** START Source material **
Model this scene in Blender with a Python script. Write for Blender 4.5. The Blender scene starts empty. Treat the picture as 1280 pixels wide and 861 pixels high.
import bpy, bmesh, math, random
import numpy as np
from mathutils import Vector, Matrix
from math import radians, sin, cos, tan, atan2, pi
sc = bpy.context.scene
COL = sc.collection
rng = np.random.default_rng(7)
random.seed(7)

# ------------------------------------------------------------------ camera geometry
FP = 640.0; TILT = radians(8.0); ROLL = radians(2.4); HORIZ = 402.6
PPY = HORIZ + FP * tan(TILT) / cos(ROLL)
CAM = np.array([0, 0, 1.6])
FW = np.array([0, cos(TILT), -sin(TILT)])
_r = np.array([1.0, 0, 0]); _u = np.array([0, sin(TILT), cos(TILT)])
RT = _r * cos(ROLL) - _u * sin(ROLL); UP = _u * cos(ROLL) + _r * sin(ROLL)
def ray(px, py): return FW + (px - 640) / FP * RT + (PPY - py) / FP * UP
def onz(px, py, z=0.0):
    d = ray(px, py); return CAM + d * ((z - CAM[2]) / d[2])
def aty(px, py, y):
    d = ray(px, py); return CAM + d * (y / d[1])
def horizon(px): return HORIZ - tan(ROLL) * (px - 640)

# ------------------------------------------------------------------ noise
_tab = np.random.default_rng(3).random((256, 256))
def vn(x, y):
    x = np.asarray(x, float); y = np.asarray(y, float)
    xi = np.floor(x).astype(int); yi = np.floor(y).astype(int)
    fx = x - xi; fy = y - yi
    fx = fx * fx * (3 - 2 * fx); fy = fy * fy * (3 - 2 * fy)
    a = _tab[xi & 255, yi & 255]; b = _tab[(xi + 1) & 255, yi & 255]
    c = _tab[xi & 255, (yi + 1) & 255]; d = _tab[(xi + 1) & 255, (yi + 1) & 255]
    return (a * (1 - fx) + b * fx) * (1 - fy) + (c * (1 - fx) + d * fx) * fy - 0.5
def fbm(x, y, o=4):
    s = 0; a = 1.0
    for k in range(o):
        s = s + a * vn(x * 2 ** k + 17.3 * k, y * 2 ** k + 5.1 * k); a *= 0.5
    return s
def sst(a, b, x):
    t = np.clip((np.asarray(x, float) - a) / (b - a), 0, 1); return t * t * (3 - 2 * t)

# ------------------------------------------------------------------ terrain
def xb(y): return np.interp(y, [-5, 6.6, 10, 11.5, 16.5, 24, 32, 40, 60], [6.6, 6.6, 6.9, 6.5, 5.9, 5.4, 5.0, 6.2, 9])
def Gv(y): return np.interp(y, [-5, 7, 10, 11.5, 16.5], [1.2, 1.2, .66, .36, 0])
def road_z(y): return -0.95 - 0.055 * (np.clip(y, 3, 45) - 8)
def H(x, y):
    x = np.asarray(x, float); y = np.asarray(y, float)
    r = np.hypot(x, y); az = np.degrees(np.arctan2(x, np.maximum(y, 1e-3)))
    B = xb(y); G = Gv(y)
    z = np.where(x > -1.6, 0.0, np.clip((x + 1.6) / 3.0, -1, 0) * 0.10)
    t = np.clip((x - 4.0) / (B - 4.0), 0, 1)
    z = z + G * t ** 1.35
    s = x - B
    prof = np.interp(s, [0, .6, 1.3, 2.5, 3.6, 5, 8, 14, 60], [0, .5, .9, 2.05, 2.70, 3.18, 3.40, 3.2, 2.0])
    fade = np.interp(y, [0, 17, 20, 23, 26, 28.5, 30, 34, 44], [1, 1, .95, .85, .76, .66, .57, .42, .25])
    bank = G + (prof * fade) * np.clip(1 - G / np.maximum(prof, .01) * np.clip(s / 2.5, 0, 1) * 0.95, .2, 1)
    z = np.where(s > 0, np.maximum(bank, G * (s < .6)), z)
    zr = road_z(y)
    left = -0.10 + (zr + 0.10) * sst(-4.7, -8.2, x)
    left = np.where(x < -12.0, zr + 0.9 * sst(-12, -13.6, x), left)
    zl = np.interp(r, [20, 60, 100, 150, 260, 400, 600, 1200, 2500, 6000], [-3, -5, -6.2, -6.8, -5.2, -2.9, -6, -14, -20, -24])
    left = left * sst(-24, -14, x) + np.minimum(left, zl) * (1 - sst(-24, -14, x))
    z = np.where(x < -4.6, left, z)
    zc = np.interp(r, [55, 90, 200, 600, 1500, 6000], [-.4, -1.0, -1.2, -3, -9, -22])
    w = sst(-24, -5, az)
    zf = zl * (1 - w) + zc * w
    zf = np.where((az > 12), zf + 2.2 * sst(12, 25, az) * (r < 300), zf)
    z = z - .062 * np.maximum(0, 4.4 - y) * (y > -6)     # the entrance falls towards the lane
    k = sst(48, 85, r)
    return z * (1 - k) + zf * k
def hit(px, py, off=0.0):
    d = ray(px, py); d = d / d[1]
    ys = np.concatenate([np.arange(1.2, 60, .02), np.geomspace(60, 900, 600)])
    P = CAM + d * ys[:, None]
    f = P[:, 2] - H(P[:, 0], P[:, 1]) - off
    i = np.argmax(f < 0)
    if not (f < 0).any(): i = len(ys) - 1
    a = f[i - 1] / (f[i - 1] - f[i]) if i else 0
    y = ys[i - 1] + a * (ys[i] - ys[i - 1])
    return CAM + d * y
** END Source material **
◆ **Short problem**
From the material above, count the lines that include "scene" and give only the total.

◆ **Reply to the exercise**
2